Island thinking

Posted on February 10, 2008

2


Waiheke Waste Resource Trust

We were in Auckland recently and in a spare day took the ferry over to Waiheke Island (think suburb of Auckland). Walking down the street, who should we bump into but our old friend Logan Muller. His family have lived on the island since the 1930s.

Logan pointed us to the Waste Resource Trust. This is a particularly active community environment centre, nicely positioned in a cluster of services: library, gallery, cafe etc. It does all the usual reduce-reuse-recycle activities and resources and is proud of its big activity, the Junk to Funk show.

What caught my eye though, was this text, used widely on WRT material but also the official city council “welcome to Waiheke” brochure:

Waiheke is an island community. Everything is imported. And everything thrown away is exported. Think about that. Help keep Waiheke unique.

I think this is great. While it ignores the things produced locally (quite intensive viticulture) and the exported things becoming somebody-else’s-problem, the thought that all the inputs and outputs from a system can be seen crossing each by other on the wharf is a powerful image.

It is also a powerful financial message:

All these people create rubbish that has to be removed from the island at considerable cost. Each tonne costs around $200 in transport costs alone and for the year ending in June 2005 a total of 4,389 tonnes of residual waste was taken off the island.

Denise Roche describes the Waiheke experience as a “good news story” (pdf), the total diversion rate is close to 5000 tonnes (pa 2005).

WRT started with research into community attitudes and behaviours. They also looked closely at existing material flows. They did a random waste audit of1000 rubbish bags to measure and document the types of waste going to landfills. They found that about 75% of the waste inside them could be diverted through composting or recycling.

The key to their success has been to make sustainable behaviours the social norm:

Essentially what we have been attempting to do is to change the norms of behaviour – or social norms.

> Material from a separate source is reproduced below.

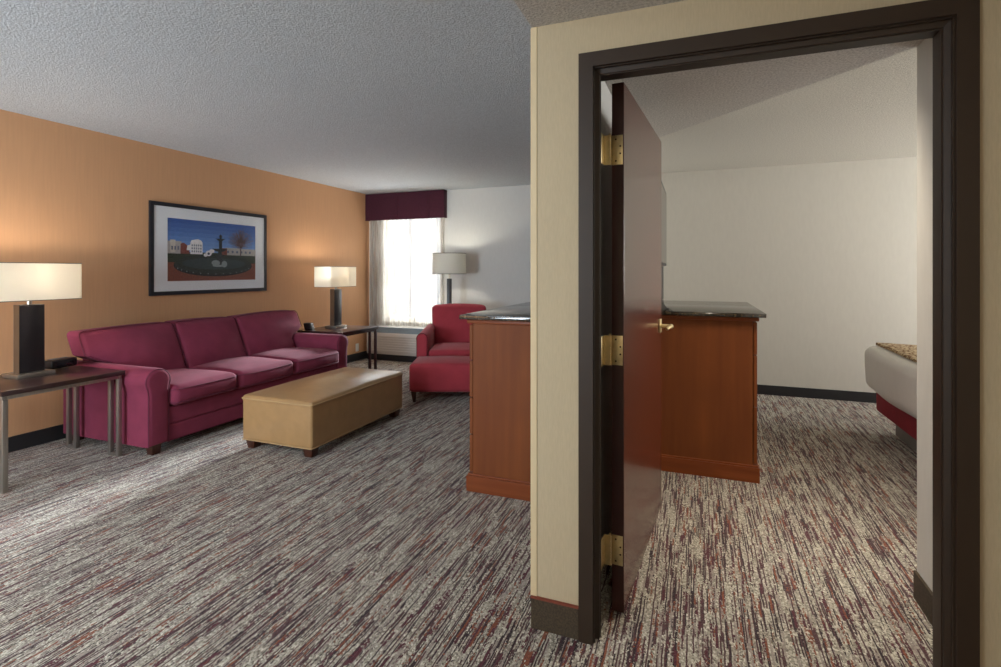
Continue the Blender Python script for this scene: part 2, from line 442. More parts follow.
# baseboards
def baseb(name, x0, x1, y0, y1, m, label, h=0.11):
    return struct(name, BM().box(x0, x1, y0, y1, 0, h, 0.002), m, label)
baseb('baseboard_left', LX, LX+0.012, SY0, FY-0.0, M['base_dark'], 'dark baseboard under the orange wall')
baseb('baseboard_far', -3.28, PX0, FY-0.012, FY, M['base_dark'], 'dark baseboard under the pale grey wall')
baseb('baseboard_front', PX0-0.002, OX0-FO-0.001, PY0-0.010, PY0, M['base_carpet'], 'brown carpet baseboard left of the doorway')
baseb('baseboard_front_right', OX1+FO+0.001, 1.9, PY0-0.010, PY0, M['base_carpet'], 'brown carpet baseboard right of the doorway')
baseb('baseboard_entry', RX-0.012, RX, PY1+0.02, 2.49, M['base_carpet'], 'brown carpet baseboard on the short entry wall')
baseb('baseboard_bedroom', 0.0, BX, BY-0.012, BY, M['base_dark'], 'dark baseboard under the bedroom far wall', 0.10)
baseb('baseboard_middle', PX0-0.012, PX0, PY1, 2.74, M['base_dark'], 'dark baseboard on the dividing wall')
# cap strip and corner bead of the doorway wall
struct('trim_1', BM().box(PX0-0.006, PX0+0.020, PY0-0.003, PY0+0.02, 0.112, SZ, 0.003), mat('corner_bead', (214, 196, 158), 0.6, var=0.03), 'pale corner bead at the end of the doorway wall')
struct('trim_2', BM().box(PX0-0.002, OX0-FO-0.001, PY0-0.012, PY0, 0.11, 0.116), mat('reddish_cap', (120, 56, 40), 0.6, var=0.1), 'thin reddish cap on the carpet baseboard')

# door frame: face casing, rabbets and stop on three sides
y0, y1 = PY0-0.016, PY1+0.016
def jamb(side):
    s = 1 if side == 'L' else -1
    x = OX0 if side == 'L' else OX1
    prof = [(0, y0), (0, y0+0.034), (0.016, y0+0.040), (0.016, 1.848), (0.0, 1.852), (0.0, y1),
            (-FO, y1), (-FO, PY1+0.001), (-0.010, PY1+0.001), (-0.010, PY0-0.001), (-FO, PY0-0.001), (-FO, y0)]
    return [(x+s*a, yy) for a, yy in prof]
b = BM(); b.prism(jamb('L'), 'z', 0, OZ+FO); b.prism(jamb('R'), 'z', 0, OZ+FO)
hp = [(y0, 0), (y0+0.034, 0), (y0+0.040, -0.016), (1.848, -0.016), (1.852, 0), (y1, 0), (y1, FO), (PY1+0.001, FO), (PY1+0.001, 0.010), (PY0-0.001, 0.010), (PY0-0.001, FO), (y0, FO)]
b.prism([(yy, OZ+zz) for yy, zz in hp], 'x', OX0-0.0005, OX1+0.0005)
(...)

That means we are trying to create a climate where it is normal to reduce waste and where it is not normal to throw your recycling in the rubbish or produce lots of waste.

The strategy has been twofold: introducing the infrastructure to make the new normal the easy choice; and a change from a focus on compliance to investing in social capital.

To facilitate the new norm has involved the reintroduction of kerbside recycling, a staff of 23 dedicated to clean waste management (the previous landfill approach employed 6 on the island), aligning business flows (such as acting as a broker for waste cooking oil).

The results from the 1998 attitude survey were also integral to developing an education strategy to promote waste minimization directed at four separate sectors of the island. – These being: businesses, schools, residents and visitors.

Each of these sectors have required often quite different approaches and we have found that to engage these different groups in recycling and waste minimization activities we have had to personally explore their waste issues and find solutions that work for them rather than attempt to apply a one-size-fits all solution to a problem we assume might be occurring.

On Waiheke people chat to one another and we want waste and waste reduction to be a hot topic for discussion. In the social marketing literature the term is described as ‘one-to-one’ education – and on Waiheke we have focussed on this method quite deliberately.

What can we learn from this experience?

1. The notion of an island is a powerful one. Perhaps we should paint coastlines around our institutions and force everyone and everything across a virtual wharf.

2. We need to examine the barriers people face in changing how they behave. The responses need to stem from that and include both tailored infrastructure and considerable investment in the social capital of what is normal.